James claims the show’s demise was hastened by modest ratings. Scheduled mid-season against ABC’s Who Wants to Be a Millionaire? God, the Devil and Bob certainly wasn’t an instant success. But NBC was suspiciously quick to cut its losses.

The fate of God, the Devil and Bob was similar to that of Clerks, a controversial animated series that, after repeated postponements, lasted just two episodes. Director Kevin Smith (Mallrats, Chasing Amy, Dogma) railed against ABC for their treatment of the cartoon. Smith’s view was that Clerks “really pushes the edge of the envelope, but … doesn’t push the edge of the envelope the way of kids sitting around saying ‘ass’ or ‘dick’.” It was still deemed too hot to broadcast in the US. One episode featured a gag about the Challenger space shuttle explosion in 1986.

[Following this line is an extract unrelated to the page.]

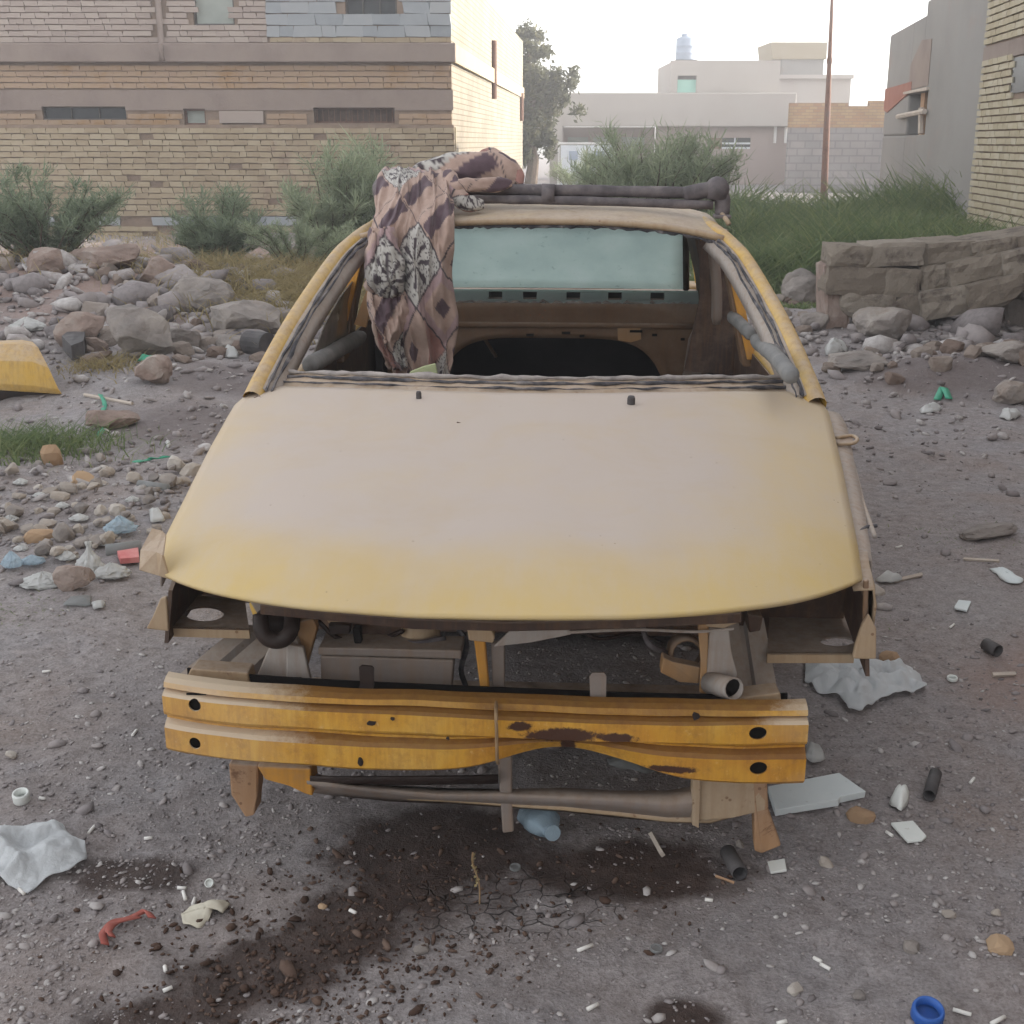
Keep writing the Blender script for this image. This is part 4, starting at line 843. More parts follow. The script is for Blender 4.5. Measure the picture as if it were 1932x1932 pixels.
# ---- screen pillars and roof rails, one tube-like section each side
def rail(sg): return [(sg * .756, 1.16, .700), (sg * .742, 1.275, .758), (sg * .708, 1.507, .868), (sg * .642, 1.80, 1.008), (sg * .600, 1.92, 1.060), (sg * .562, 2.03, 1.092), (sg * .540, 2.3, 1.105), (sg * .545, 2.7, 1.10), (sg * .58, 3.0, 1.05), (sg * .645, 3.3, .90), (sg * .68, 3.42, .80)]
for sg in (-1, 1):
    pt = spline(rail(sg), 60); m = MB(); rows = []
    for i, p in enumerate(pt):
        t_ = (pt[min(i + 1, 59)] - pt[max(i - 1, 0)]).normalized(); side = Vector((sg, 0, .35)); side = (side - t_ * side.dot(t_)).normalized(); nn = t_.cross(side) * sg
        if nn.z < 0: nn = -nn
        w_ = interp(i, [0, 8, 28, 40, 59], [.028, .027, .024, .028, .05]); h_ = .026
        rows.append([p + side * math.cos(th) * w_ * (1.0) + nn * math.sin(th) * h_ for th in np.linspace(0, 2 * math.pi, 13)])
    m.grid(rows); pl = cp('screen_pillar', m, 'pillar_yellow', smooth=True)
    # inner flange where the windscreen was glued, and the torn sealant on it
    rows = []
    for i in range(2, 27):
        p = pt[i]; rows.append([p + Vector((-sg * .018, -.016, .006)), p + Vector((-sg * .034, -.010, -.004)), p + Vector((-sg * .054, .0, -.012)), p + Vector((-sg * .062, .03, -.03))])
    cp('glass_flange', MB().grid(rows), 'dusty_grey', pl, smooth=True, solid=.004)
    random.seed(31 + sg)
    for off in (.030, .047):
        q = [pt[i] + Vector((-sg * off, -.022 + .012 * (off > .05), .004 - .006 * (off > .05))) + Vector(mn.noise_vector(Vector((i * .55, off * 90, sg)))) * .005 for i in range(2, 26)]
        cp('sealant_strip', MB().tube(q, [.0042 * (1 + 1.1 * mn.noise(Vector((i * .8, off * 77, sg * 3.)))) for i, _ in enumerate(q)], 6, wob=.35), 'sealant', pl)
        # sides: sill, doors' inner skins, rear quarter
    vs_ = [1.15, 1.5, 1.9, 2.3, 2.7, 3.1, 3.5, 3.9, 4.05]
    m = MB().grid([[(sg * (.775 + b_ - .02 * (v_ > 3.4) - .08 * (v_ > 3.95)), v_, z_) for v_ in vs_] for (z_, b_) in ((.04, .0), (.10, .02), (.30, .035), (.50, .03), (.63, .01), (.69, -.02))]); cp('side_panel', m, 'body_yellow', smooth=True, solid=.03, soff=-1.)
    m = MB().grid([[(sg * .735, v_, z_) for v_ in np.linspace(1.2, 3.2, 12)] for z_ in (.06, .3, .5, .67)]); cp('door_lining', m, 'inner_dark', solid=.01)
    # rear quarter upper and screen side
    m = MB().grid([[(sg * .70, 3.05, .66), (sg * .695, 3.3, .68), (sg * .70, 3.6, .70), (sg * .72, 4.0, .70)], [(sg * .66, 3.02, .90), (sg * .66, 3.2, .86), (sg * .69, 3.5, .79), (sg * .70, 4.0, .74)]]); cp('rear_quarter', m, 'body_yellow', solid=.012)
    m = MB().grid([[(sg * .66, 2.86, .60), (sg * .655, 3.12, .60)], [(sg * .63, 2.84, .85), (sg * .62, 3.08, .85)], [(sg * .575, 2.80, 1.07), (sg * .56, 2.98, 1.05)]]); cp('rear_pillar_lining', m, 'inner_dark', solid=.02)
    # centre pillar
    a0, a1 = Vector((sg * .70, 2.28, .62)), Vector((sg * .595, 2.28, 1.085))
    m = MB().prism([a0 + Vector((0, -.055, 0)), a0 + Vector((0, .055, 0)), a1 + Vector((0, .035, 0)), a1 + Vector((0, -.035, 0))], Vector((sg * .035, 0, 0))); cb = cp('centre_pillar', m, 'inner_brown', bevel=.006)
    m = MB().prism([a0 + Vector((sg * .01, -.075, .03)), a0 + Vector((sg * .01, -.057, .03)), a1 + Vector((sg * .01, -.037, -.03)), a1 + Vector((sg * .01, -.055, -.03))], Vector((sg * .03, 0, 0))); cp('door_frame', m, 'beam_yellow', cb)
    # roof side inner trim
    m = MB().grid([[(sg * .585, 1.98, 1.055), (sg * .56, 2.4, 1.085), (sg * .55, 2.9, 1.05)], [(sg * .60, 1.96, 1.03), (sg * .595, 2.4, 1.05), (sg * .585, 2.9, 1.01)]]); cp('roof_lining_edge', m, 'inner_dark', solid=.01)
# door-top rolls of grey foam
def roll(pts, r, name='door_top_padding', mat='pad_grey'):
    random.seed(len(name) + int(pts[0][0])); q = spline(pts, 22); mb = MB().tube(q, [r * (.72 if i in (0, 21) else 1) * random.uniform(.94, 1.06) for i in range(22)], 14, wob=.03); return cp(name, mb, mat, smooth=True)
roll([cu(1495, 712, .66), cu(1462, 672, .665), cu(1425, 640, .665)], .023); roll([cu(1418, 632, .665), cu(1398, 612, .665), cu(1380, 596, .66)], .021)
roll([cu(582, 690, -.665), cu(630, 664, -.665), cu(682, 634, -.66)], .027)
# dusty left door glass still standing half up
m = MB().grid([[cu(x, y, -.685) for x, y in ((590, 668), (635, 640), (668, 626))], [cu(x, y, -.68) for x, y in ((612, 610), (650, 575), (676, 560))], [cu(x, y, -.66) for x, y in ((640, 560), (672, 520), (690, 505))]]); cp('door_glass', m, 'dirty_glass', solid=.004)
cp('glass_channel', MB().tube([cu(575, 682, -.69), cu(610, 655, -.69), cu(655, 630, -.688)], .006, 6), 'black_iron')
m = MB().prism([cv(668, 612, 2.05), cv(690, 618, 2.05), cv(706, 545, 2.05), cv(694, 540, 2.05)], (0, .03, 0)); cp('door_frame', m, 'orange_primer')
# ---- scuttle below the screen
def rear_edge(s_): return hood_pt(s_, 1.)
m = MB().grid([[rear_edge(s_ * .97) + Vector((0, dv, dz)) for s_ in np.linspace(-1, 1, 49)] for dv, dz in ((-.03, -.016), (.008, -.008), (.04, .004), (.07, .016), (.095, .020), (.11, .0), (.115, -.05))]); sct = cp('scuttle', m, 'dusty_tan', smooth=True, solid=.006)
random.seed(44)
for dv, dz, r, mt in ((.083, .024, .0065, 'sealant_pale'), (.058, .015, .0045, 'sealant'), (.03, .006, .003, 'sealant')):
    q = [rear_edge(s_ * .965) + Vector((0, dv + .009 * mn.noise(Vector((s_ * 7, dv * 60, 0))) + .004 * mn.noise(Vector((s_ * 25, dv * 60, 3))), dz + .003 * mn.noise(Vector((s_ * 16, dv * 60, 7))))) for s_ in np.linspace(-1, 1, 110)]
    cp('sealant_strip', MB().tube(q, [r * (1 + 1.3 * mn.noise(Vector((i * .16, dv * 50, 0))) + .5 * mn.noise(Vector((i * .5, dv * 50, 4)))) for i in range(110)], 7, wob=.12), mt, sct, smooth=True)
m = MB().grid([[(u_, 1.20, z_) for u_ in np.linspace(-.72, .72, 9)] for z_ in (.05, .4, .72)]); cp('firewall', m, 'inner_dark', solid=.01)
# ---- cabin back: glass, shelf, bulkhead with arched opening, boot
G0, G1 = 3.30, 3.03
def rg(f, g): return Vector((lerp(-.565, .565, f) * lerp(1.03, .97, g), lerp(G0, G1, g) + .03 * (2 * f - 1) ** 2 * -1, lerp(.775, 1.04, g)))
m = MB().grid([[rg(i / 16, j / 6) for i in range(17)] for j in range(7)]); cp('rear_window', m, 'rear_glass', smooth=True, solid=.005)
m = MB()
m.tube([rg(0, 0), rg(0, 1), rg(.03, 1.06), rg(.97, 1.06), rg(1, 1), rg(1, 0)], .014, 8); cp('rear_window_seal', m, 'black_iron')
m = MB().grid([[(u_, v_, z_) for u_ in np.linspace(-.63, .63, 13)] for v_, z_ in ((3.34, .765), (3.06, .762), (3.045, .758))]); sh = cp('parcel_shelf', m, 'grey_panel', solid=.01)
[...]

The BBC apparently has no such qualms about God, the Devil and Bob. After buying the show last year, it held preview screenings for staff and religious groups, and received favourable feedback. Ernie Rae, head of religious programmes, compared it to a “modern morality tale”. And according to Sophie Turner Laing, the BBC’s controller of programme acquisitions: “The religious leaders who saw the film were quite optimistic that the show could deliver a religious message to an audience who might otherwise avoid one. I get the feeling that we are rather more tolerant. No one I have spoken to finds the show offensive.”

Interestingly, even in the States the casting of God as Jerry Garcia was seen as a plus point. “People thought that was pretty funny,” says the New York Times’s Caryn James. There may even be an additional bonus for viewers drawn to the kindly, bearded figure with the wise words. His teachings are widely available. Just look under G in any good record shop.